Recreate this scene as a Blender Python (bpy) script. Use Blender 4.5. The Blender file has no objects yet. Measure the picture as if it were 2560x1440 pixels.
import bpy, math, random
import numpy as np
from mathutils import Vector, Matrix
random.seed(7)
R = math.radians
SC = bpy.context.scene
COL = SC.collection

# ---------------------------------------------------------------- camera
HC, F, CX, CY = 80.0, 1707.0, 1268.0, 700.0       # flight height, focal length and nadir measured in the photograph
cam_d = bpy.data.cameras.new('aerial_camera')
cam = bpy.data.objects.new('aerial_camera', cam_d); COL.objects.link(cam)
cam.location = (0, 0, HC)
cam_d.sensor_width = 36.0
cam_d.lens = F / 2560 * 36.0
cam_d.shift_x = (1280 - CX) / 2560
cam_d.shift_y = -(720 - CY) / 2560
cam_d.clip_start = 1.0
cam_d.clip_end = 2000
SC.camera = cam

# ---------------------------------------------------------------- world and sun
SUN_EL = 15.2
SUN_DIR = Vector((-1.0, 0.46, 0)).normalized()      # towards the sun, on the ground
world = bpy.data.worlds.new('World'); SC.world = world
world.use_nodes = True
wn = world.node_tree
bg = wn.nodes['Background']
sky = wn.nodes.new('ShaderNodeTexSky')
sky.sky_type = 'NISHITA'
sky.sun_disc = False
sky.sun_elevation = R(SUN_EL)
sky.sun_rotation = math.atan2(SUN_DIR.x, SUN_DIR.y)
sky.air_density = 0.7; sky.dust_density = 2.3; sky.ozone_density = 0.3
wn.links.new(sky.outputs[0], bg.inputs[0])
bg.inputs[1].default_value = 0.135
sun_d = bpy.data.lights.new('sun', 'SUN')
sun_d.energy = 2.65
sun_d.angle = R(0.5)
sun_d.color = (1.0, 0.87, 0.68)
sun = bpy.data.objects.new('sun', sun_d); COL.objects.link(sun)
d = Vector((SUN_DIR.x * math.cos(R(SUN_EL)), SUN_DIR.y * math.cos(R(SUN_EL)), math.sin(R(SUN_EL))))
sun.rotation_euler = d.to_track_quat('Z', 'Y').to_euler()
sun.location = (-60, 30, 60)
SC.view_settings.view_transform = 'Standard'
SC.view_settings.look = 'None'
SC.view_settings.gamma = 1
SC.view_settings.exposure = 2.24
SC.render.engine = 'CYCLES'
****
## YOUR OBJECTIVE
Copy, please, exactly the lines that start at the first line of the data and end at the line containing "SC.camera = cam", both kept and no others.

## SOLUTION TO THIS TASK
Recreate this scene as a Blender Python (bpy) script. Use Blender 4.5. The Blender file has no objects yet. Measure the picture as if it were 2560x1440 pixels.
import bpy, math, random
import numpy as np
from mathutils import Vector, Matrix
random.seed(7)
R = math.radians
SC = bpy.context.scene
COL = SC.collection

# ---------------------------------------------------------------- camera
HC, F, CX, CY = 80.0, 1707.0, 1268.0, 700.0       # flight height, focal length and nadir measured in the photograph
cam_d = bpy.data.cameras.new('aerial_camera')
cam = bpy.data.objects.new('aerial_camera', cam_d); COL.objects.link(cam)
cam.location = (0, 0, HC)
cam_d.sensor_width = 36.0
cam_d.lens = F / 2560 * 36.0
cam_d.shift_x = (1280 - CX) / 2560
cam_d.shift_y = -(720 - CY) / 2560
cam_d.clip_start = 1.0
cam_d.clip_end = 2000
SC.camera = cam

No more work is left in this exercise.